Umm, if you are spending close to 80 dollars to have the possibility of building a set, why not just go buy the set on ebay? It would save you time and money.

I dont get breaking crap blasters to build a set when it is cheaper just to buy it. Thats like throwing money away for no reason.

Gellman said...
This comment has been removed by the author.
Gellman said...

Sorry to leave three in a row here, but with more looking around, I could complete the entire set w/ sp's for 30 dollars. If I really monitored things.

There are three more like this.

madding said...

I'm just drooling over the Ozzie card. Well, not literally. That would be gross. I'm glad they continue to make Ozzie Smith cards. Maybe they look better in person, but something seems off about the look of this year's cards versus last year's.

Chris Harris said...

Real collectors don't buy hand-collated sets of current year product.

Anonymous said...

Gellman, as he mentioned in his post -- it's fun to rip packs and build the set. There's no fun, no effort, no sense of accomplishment in just buying the complete set.

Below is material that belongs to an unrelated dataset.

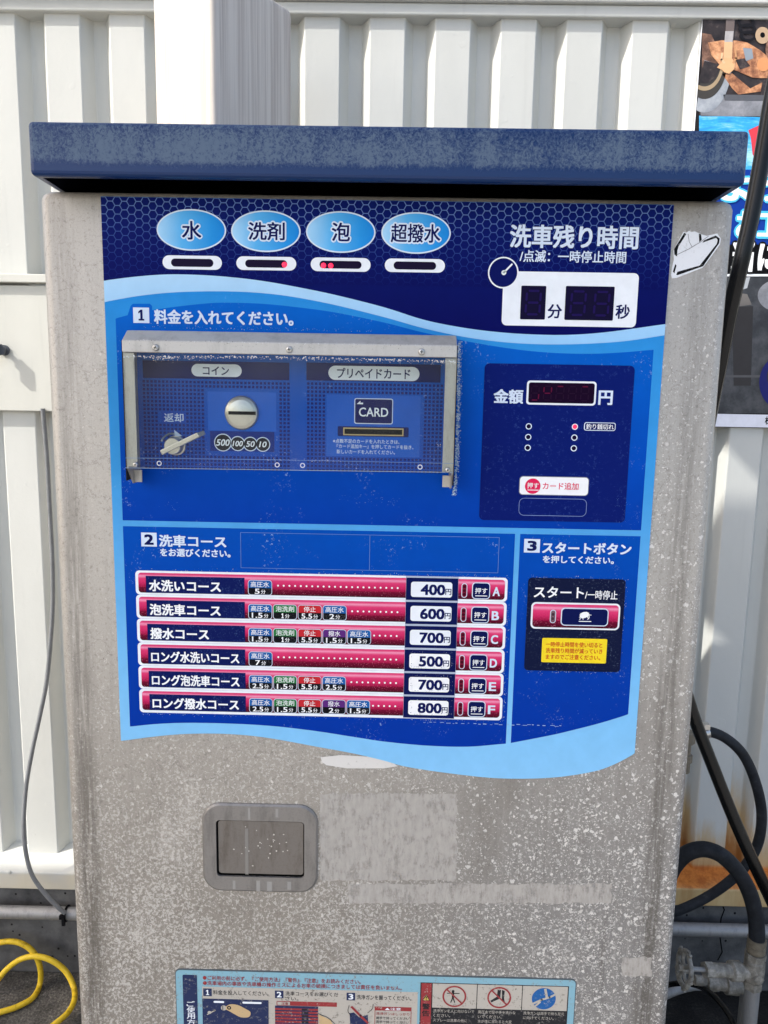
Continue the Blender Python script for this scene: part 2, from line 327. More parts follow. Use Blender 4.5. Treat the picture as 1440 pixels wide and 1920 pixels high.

As for 08 UDM, I absolutely loathe the addition of SPs, the ridiculous insertion rate, and the increase in hobby box/pack price. You want to talk about squeezing the consumer? UD is guilty on all counts.

Gellman said...

Real collectors? I dont even know where to start with that one.

How about some better terminology? Like "Set Builders dont buy hand collated sets of their products" or whatever. For you to establish yourself as a real collector because you waste your money on inferior retail products, is beyond ludicrious.

ernest of canada said...

having aspired to complete sets since my vintage childhood, i see no other valid logic to pack collation than the old school one sp / insert card per pack of the one sp / insert set available in a particular series. i just wish one manufacturer could see the wisdom in maintaining this tradition.

as a rational, economy-minded human, i can appreciate gellman's perspective. as a set bulider, i can see beyond it. therein we encounter the almost zen-like suchness (or anti-logic) that exists at the heart of set building.